Те, кто встречаются с японцами впервые, сразу подмечают их пытливость, стремление вникнуть в суть вещей, докопаться до скрытого смысла. «Что вы скажете о японцах?» – спросили мы как-то одного нашего инженера, сопровождавшего по Москве группу японских энергетиков. «Они как-то по-особенному любознательны»,- не задумываясь ответил тот. Как же это «по-особенному»? Полагаем, что не сделаем здесь открытия, если скажем, что японцы любознательны по натуре, по духу жизни, похоже, они любознательны от рождения, хотя мы уже не раз подчеркивали, что национальный характер народа формируется в условиях его жизнедеятельности. Как бы там ни было, любознательность неотделима от национального японского характера.

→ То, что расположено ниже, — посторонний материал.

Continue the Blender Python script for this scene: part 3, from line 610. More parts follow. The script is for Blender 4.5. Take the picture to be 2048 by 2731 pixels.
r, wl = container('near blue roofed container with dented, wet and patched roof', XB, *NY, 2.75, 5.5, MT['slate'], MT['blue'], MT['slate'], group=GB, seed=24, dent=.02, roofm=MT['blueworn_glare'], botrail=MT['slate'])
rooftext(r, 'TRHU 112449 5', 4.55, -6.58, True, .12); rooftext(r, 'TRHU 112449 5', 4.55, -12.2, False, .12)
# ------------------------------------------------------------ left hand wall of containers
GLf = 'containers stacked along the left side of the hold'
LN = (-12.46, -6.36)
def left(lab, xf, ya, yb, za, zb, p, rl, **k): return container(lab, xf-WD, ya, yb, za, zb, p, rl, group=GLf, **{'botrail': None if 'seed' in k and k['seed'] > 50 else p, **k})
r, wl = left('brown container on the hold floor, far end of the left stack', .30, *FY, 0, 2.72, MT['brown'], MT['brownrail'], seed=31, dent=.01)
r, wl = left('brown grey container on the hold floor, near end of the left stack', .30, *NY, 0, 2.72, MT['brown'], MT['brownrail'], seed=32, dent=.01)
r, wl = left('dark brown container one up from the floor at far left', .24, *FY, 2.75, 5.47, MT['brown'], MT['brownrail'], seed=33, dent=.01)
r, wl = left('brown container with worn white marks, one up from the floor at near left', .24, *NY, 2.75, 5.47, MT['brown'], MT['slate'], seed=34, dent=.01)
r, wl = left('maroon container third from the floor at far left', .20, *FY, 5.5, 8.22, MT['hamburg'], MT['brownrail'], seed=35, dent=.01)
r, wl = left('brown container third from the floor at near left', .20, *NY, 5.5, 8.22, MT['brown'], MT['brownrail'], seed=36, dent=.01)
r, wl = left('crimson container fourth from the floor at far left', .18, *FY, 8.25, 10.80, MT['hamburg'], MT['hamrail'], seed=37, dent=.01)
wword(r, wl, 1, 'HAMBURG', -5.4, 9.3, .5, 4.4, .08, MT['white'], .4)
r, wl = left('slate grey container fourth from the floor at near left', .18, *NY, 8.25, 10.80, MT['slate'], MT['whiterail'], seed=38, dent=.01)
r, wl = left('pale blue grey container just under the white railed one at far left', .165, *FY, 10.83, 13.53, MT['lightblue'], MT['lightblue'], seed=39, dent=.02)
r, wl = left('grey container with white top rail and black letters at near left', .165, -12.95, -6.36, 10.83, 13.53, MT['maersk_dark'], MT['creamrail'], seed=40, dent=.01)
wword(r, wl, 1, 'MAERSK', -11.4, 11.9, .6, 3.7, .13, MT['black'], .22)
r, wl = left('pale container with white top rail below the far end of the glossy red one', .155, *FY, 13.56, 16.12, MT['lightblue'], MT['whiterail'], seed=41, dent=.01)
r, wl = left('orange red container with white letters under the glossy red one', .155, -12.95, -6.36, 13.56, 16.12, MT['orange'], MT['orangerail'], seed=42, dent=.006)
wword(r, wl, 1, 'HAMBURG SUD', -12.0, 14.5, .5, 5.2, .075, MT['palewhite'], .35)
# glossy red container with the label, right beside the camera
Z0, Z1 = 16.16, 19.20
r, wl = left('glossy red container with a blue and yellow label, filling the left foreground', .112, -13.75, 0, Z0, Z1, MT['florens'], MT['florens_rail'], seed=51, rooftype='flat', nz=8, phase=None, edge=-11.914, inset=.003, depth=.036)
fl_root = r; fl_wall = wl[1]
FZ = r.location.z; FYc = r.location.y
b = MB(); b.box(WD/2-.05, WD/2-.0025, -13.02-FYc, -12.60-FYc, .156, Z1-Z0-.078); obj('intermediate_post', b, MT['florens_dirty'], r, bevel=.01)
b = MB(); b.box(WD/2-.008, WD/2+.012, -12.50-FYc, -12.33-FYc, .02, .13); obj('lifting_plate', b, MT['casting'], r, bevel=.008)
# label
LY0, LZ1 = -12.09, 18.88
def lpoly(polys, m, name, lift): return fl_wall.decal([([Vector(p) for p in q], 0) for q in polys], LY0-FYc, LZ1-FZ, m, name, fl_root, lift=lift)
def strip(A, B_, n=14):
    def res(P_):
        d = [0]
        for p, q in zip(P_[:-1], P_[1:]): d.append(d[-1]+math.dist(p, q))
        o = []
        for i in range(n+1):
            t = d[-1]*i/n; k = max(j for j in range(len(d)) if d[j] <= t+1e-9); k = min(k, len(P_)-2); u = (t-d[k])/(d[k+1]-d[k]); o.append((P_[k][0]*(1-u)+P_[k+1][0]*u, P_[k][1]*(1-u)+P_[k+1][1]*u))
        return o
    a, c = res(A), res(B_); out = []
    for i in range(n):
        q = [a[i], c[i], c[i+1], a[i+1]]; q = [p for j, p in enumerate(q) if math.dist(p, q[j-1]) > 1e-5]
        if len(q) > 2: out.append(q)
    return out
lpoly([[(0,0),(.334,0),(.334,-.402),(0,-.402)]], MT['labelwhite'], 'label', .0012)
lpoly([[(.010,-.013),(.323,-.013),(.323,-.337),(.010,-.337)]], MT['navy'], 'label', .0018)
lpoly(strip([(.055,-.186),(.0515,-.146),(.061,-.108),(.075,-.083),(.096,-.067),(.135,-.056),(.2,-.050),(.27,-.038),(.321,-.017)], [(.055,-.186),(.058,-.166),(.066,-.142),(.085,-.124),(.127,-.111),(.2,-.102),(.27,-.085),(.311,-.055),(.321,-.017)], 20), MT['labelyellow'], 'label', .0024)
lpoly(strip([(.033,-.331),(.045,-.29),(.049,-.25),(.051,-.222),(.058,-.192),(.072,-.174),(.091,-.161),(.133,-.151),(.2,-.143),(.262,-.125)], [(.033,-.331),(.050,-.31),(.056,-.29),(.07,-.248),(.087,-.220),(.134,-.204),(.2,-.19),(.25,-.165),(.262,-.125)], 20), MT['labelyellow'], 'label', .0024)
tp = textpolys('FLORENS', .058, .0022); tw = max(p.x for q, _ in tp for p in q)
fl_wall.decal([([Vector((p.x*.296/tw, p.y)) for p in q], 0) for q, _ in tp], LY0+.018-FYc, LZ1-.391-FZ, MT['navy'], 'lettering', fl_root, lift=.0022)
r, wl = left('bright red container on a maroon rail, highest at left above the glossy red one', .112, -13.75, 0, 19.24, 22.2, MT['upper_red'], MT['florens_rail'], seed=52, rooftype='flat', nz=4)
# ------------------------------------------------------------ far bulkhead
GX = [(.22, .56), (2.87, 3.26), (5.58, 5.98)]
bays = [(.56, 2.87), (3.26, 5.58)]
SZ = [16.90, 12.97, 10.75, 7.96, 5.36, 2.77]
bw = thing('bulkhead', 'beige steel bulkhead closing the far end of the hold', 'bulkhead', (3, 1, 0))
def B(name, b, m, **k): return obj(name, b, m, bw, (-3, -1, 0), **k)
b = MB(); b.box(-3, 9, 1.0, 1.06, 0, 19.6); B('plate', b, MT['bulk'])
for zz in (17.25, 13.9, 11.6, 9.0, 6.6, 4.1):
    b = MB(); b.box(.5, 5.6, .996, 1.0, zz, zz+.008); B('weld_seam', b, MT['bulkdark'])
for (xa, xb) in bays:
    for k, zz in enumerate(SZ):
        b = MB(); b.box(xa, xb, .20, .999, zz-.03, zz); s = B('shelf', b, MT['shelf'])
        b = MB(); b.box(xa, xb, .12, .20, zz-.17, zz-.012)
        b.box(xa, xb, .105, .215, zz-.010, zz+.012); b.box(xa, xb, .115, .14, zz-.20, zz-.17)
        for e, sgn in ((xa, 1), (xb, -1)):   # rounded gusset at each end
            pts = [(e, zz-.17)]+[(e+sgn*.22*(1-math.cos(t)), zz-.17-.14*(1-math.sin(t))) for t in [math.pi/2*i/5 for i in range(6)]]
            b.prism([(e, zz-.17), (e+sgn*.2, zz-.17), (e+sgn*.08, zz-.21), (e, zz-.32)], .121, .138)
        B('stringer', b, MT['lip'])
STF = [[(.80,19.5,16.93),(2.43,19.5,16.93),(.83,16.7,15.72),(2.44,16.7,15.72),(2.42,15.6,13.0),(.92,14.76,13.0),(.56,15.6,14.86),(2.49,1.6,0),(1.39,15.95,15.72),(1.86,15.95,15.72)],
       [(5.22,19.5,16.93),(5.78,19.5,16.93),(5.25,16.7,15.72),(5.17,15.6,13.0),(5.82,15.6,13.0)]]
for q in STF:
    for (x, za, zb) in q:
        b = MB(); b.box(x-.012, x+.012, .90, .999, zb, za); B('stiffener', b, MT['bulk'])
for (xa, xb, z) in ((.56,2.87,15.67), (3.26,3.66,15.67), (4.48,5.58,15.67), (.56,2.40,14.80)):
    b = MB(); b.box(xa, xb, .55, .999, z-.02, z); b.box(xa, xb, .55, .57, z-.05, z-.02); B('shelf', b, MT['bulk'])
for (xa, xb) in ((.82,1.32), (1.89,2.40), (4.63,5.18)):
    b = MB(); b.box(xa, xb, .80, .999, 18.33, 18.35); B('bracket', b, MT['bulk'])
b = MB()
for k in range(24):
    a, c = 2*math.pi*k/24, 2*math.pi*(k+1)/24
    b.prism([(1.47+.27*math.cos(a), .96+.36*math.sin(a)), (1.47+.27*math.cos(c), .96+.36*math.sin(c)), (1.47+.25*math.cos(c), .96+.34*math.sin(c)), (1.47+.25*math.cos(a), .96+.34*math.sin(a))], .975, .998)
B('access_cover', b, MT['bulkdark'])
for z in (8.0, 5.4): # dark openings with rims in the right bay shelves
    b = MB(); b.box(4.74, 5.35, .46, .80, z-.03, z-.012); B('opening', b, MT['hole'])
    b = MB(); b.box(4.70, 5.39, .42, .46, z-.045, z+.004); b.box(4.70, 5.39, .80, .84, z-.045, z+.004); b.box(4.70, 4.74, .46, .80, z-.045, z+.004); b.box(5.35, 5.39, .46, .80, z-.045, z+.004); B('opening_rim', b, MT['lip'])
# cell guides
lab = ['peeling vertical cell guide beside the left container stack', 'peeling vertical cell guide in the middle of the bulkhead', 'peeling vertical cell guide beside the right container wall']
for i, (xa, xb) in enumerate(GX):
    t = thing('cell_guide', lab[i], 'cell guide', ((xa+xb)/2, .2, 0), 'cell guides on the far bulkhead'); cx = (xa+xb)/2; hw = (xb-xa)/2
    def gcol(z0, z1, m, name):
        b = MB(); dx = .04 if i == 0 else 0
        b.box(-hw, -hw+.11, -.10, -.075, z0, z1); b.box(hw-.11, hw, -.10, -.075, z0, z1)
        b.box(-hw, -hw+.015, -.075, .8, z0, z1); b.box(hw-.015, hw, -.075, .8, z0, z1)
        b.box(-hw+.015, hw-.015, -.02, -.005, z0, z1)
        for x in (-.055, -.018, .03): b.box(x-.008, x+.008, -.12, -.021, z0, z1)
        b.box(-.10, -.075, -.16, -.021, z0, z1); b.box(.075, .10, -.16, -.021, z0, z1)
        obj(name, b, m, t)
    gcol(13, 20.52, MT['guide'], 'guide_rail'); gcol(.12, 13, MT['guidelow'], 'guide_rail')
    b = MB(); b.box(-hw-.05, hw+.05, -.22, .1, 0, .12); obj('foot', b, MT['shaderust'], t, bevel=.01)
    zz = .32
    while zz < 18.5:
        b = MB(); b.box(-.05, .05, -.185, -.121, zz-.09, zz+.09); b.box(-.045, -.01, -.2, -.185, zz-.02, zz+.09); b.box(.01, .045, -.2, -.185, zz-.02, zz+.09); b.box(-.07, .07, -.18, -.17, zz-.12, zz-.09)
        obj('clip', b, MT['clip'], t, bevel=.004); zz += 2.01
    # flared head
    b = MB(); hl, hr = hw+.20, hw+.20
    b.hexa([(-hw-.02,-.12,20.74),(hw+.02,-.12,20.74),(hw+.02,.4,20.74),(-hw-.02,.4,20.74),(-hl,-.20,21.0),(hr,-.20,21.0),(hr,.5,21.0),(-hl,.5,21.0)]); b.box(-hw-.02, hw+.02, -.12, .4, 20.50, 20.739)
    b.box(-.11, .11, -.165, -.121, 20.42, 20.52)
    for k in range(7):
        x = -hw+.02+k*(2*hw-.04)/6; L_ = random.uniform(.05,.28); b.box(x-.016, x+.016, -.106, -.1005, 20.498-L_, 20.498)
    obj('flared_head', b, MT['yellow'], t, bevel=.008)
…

Надо заметить, что любознательности японца присуща четкая практическая направленность, можно сказать, прагматическая нацеленность. Когда инженер-японец берет в руки незнакомое изделие, он старается «схватить» это изделие в единстве формы и содержания. Любознательность японца детерминирована конкретностью его мышления, в значительной мере воспитанного буддизмом.
Японский буддизм далек от каких бы то ни было аналитических, абстрактных построений. Буддизму свойственна простота, конкретность, лаконичность. Адепты буддизма настойчиво учатся тому, как общаться друг с другом, «минуя слова». Одна из популярных буддийских притч так иллюстрирует постулат о нераздельном единстве субъекта и объекта: «Маленькая рыбка сказала морской королеве: „Я постоянно слышу о море, но что такое море, где оно – я не знаю". Морская королева ответила: „Ты живешь, движешься, обитаешь в море. Море и вне тебя и в тебе самой. Ты рождена морем, и море поглотит тебя после смерти. Море есть бытие твое"» (цит. по [78, с. 55-56). Японцев учат познавать суть вещей без абстрагирования, потому и любознательность японцев конкретна. Возможно, это имеет прямую связь с особенностями их творческой устремленности.